Well nothing to update about my H. Contact is still at zero, maybe he's really done this time even though he never called and told me ANYTHING. That really frustraights me!
So . . . my Dad went to the ER at some point lastnight. He's still there this morning. They are doing an EKG and MRI. I guess he was going to let the dog out and he just collasped in the kitchen. He has 14 or 15 stitches in his lip. Last update I got he was real dizzy and was having trouble staying awake. They still didn't know what had caused it or what was wrong now. But since he has high blood pressure and is over 60 they want to make sure before they send him home.
My family seems to be falling apart at every seam in can find. We must just be sickly. . . . Supposed to be kind of a joke.
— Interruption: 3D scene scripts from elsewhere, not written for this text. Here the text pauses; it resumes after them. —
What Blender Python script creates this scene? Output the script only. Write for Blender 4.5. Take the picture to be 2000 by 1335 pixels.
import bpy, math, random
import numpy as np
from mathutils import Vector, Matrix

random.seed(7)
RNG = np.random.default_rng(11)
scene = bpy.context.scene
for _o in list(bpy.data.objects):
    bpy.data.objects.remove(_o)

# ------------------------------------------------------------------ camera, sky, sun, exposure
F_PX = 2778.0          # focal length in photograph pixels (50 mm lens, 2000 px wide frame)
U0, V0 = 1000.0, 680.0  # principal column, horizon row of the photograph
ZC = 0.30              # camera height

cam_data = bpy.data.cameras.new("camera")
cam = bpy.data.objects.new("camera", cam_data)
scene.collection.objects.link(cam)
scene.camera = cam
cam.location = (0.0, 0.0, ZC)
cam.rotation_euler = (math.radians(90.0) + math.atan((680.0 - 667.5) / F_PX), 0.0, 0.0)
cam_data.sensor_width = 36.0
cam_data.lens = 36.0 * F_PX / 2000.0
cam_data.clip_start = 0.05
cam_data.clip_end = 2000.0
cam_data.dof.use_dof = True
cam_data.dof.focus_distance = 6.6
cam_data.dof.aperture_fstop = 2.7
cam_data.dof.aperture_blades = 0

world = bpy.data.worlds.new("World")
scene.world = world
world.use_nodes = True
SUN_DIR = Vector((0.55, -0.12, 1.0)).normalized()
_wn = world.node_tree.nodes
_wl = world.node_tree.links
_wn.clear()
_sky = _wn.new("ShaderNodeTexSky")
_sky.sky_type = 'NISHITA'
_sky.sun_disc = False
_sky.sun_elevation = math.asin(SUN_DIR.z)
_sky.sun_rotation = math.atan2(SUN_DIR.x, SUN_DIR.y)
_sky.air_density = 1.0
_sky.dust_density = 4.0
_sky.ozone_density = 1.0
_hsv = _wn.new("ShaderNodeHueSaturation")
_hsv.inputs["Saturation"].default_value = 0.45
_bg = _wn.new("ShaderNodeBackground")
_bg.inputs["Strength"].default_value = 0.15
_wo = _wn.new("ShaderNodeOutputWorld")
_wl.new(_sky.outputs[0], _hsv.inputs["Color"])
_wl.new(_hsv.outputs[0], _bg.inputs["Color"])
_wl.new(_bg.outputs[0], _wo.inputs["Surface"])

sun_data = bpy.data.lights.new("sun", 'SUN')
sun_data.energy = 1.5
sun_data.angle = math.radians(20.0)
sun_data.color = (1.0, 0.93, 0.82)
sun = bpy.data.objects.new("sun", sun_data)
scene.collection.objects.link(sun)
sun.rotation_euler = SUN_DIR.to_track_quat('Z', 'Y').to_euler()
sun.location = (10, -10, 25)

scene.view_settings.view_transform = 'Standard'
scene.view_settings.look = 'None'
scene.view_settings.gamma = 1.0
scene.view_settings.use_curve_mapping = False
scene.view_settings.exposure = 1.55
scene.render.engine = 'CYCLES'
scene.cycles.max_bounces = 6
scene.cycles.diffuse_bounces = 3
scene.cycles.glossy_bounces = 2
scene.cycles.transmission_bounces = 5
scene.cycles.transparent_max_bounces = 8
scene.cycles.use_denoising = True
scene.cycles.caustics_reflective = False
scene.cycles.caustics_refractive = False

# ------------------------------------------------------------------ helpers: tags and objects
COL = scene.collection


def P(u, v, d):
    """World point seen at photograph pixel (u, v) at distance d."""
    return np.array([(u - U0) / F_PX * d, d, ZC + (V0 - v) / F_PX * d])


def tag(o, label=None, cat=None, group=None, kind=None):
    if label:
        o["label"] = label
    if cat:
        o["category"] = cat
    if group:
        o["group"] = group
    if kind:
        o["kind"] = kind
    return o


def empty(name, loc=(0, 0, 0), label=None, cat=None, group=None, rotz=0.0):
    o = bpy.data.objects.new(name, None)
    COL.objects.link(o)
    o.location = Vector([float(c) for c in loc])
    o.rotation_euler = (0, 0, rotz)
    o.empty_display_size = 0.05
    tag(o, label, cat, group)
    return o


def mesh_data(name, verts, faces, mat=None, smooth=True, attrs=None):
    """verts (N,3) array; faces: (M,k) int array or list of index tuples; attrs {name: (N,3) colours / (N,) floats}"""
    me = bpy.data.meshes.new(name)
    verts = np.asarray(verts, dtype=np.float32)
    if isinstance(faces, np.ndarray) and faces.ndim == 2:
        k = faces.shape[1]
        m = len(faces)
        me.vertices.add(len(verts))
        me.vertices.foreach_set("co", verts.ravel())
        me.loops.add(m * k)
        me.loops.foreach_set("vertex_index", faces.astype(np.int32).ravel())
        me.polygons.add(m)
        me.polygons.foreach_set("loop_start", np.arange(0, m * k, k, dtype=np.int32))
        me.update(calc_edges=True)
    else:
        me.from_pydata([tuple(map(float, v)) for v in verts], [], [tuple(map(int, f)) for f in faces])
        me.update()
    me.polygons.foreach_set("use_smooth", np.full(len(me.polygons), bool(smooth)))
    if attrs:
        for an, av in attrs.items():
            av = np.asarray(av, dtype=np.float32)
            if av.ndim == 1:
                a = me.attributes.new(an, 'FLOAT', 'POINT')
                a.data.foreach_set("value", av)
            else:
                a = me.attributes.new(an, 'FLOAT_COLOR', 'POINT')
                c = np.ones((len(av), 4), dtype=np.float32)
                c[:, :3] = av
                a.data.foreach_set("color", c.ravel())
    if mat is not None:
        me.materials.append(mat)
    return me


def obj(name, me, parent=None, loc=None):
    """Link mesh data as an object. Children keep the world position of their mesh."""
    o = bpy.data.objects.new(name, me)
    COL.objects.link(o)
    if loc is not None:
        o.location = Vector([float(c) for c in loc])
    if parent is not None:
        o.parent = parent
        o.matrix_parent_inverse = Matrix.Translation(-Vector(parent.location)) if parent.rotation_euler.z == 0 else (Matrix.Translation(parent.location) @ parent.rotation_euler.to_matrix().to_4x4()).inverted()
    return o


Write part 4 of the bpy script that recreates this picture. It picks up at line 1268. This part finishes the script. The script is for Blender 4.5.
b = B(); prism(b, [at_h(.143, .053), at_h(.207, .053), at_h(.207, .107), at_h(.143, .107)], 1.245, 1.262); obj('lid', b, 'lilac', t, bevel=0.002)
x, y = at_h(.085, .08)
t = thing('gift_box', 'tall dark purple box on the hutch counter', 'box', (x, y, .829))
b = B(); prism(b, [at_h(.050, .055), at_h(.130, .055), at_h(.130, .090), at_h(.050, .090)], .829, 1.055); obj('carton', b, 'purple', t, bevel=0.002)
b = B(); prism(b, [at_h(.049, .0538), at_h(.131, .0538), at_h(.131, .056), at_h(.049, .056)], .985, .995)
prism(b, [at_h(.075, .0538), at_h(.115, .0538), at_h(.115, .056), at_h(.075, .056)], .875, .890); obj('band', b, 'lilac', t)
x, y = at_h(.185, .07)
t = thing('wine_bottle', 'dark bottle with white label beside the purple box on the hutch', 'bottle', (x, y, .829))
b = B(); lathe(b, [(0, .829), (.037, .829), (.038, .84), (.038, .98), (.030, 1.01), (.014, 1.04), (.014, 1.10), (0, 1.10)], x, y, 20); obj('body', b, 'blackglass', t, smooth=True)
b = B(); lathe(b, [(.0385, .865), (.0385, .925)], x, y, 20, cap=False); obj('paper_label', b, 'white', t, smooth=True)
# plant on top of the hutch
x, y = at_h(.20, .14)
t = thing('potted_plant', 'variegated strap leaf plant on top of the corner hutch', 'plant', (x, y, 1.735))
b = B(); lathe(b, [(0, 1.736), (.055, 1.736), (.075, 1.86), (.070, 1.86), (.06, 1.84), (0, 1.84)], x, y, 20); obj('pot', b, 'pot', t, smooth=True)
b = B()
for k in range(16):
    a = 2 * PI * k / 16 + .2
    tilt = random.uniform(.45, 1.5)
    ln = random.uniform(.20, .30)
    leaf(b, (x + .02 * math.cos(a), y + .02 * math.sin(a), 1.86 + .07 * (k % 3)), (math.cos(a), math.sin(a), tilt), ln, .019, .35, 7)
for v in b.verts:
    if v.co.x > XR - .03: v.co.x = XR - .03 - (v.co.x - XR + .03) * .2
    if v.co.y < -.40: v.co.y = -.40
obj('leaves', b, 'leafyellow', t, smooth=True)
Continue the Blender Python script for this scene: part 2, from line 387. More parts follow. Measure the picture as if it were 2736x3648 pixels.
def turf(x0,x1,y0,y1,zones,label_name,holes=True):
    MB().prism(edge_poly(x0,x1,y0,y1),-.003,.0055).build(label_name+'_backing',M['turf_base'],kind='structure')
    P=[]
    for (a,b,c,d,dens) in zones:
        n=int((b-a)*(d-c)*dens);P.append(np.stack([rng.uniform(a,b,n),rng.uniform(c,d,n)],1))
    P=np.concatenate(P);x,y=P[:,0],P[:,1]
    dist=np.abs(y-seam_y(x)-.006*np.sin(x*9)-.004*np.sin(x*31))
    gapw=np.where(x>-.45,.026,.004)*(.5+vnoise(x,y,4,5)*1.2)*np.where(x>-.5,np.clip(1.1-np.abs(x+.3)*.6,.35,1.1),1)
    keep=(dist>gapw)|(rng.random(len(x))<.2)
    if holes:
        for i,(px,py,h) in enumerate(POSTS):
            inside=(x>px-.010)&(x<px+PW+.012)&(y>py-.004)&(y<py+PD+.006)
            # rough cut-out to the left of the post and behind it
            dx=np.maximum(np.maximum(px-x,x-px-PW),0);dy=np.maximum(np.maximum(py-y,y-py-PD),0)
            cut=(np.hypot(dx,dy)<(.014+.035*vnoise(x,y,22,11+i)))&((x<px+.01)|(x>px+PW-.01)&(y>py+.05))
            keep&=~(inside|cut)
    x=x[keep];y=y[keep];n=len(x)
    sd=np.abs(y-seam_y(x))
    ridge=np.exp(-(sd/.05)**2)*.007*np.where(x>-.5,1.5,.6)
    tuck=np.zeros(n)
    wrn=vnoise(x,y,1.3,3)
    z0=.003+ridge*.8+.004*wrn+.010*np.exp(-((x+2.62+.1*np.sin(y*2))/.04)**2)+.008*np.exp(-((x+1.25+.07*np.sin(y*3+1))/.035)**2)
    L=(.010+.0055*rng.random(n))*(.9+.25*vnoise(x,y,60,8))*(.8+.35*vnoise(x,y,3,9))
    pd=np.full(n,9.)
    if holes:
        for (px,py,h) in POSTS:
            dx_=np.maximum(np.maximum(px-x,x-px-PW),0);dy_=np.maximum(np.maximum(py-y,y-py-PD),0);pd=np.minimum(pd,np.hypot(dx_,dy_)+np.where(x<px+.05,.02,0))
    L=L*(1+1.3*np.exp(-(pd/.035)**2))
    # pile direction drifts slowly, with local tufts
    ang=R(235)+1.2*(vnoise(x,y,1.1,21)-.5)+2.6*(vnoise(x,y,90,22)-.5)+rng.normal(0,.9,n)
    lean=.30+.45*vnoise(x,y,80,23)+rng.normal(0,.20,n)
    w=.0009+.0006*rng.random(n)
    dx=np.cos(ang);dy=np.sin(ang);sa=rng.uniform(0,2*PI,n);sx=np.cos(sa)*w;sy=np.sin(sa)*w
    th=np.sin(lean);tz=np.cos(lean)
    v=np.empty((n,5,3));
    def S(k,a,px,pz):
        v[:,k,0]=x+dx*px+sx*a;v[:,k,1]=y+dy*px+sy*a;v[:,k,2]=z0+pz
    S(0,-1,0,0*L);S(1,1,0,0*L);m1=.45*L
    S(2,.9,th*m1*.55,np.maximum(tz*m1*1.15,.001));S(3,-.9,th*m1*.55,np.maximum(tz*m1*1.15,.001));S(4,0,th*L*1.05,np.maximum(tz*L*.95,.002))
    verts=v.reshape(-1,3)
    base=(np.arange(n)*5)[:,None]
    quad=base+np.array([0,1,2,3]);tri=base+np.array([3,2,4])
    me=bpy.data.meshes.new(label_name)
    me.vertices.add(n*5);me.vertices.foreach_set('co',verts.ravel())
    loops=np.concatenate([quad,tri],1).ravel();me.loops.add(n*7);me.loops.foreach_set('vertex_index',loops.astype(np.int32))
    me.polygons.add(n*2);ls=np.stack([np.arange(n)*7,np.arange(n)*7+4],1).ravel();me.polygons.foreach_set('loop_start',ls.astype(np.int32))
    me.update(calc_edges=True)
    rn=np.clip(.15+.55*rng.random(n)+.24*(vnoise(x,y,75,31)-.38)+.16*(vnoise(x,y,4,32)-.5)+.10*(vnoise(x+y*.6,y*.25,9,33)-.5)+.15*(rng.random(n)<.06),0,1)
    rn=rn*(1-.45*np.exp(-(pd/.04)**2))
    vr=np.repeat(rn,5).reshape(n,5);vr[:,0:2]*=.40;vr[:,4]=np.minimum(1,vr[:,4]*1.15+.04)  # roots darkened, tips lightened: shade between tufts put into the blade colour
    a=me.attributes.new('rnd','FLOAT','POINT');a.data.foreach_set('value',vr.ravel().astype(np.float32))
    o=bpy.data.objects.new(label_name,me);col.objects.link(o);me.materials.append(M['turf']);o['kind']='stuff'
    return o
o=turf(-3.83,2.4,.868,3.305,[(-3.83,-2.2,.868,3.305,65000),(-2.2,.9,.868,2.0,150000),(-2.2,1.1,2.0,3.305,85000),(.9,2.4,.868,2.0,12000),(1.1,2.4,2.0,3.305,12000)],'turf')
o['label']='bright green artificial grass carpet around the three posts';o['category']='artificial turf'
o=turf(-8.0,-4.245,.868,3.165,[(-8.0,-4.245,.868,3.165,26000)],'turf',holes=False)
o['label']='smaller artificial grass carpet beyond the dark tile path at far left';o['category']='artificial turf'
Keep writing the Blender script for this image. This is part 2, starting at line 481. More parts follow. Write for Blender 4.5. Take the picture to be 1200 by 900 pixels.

So that's what's going on today. I am still trying to find that line Amy . . . I still really feel like just walking away and saying F-U pal . . . hmmmmm . . . . and yet I wish he'd call and let me know what happened. I am REALLY angry at him about TOTALLY missing Felina's b-day. Not a card or a note or ANYTHING. So I'm hoping that I won't have to send her a card with some money in it and her Dad's name tacked to the bottom until she's old enough to just realize he's a shmuck and it's not that he doesn't love her.
I just feel ready to fight him because I will NOT allow him to hurt my girls. I feel like he is gunning for them emotionally. Until he shows them some SHRED of respect he's done . . . . in all books included theirs. When he grows up and can keep a steady feeling . . then I'll allow him in their lives. Until then it'll be too many ups and downs. I'm not allowing that to happen. He's the only thing keeping himself out of their lives . . it has nothing to do with me really. When they get older and get mad at me for keeping their emotion intact I'll completely understand and cross that bridge when it comes. Until then I am looking out for their best interest and as long as he stays on his current "warpath" those interests do not lay with him. This is a branch of the high road I think. . . . maybe not but it feels like it. I am more than willing to let him see them . . . once he gets his head straight . . . which it isn't right now. You all know that.
Am I in the clear here . . or are ya gonna start the yelling?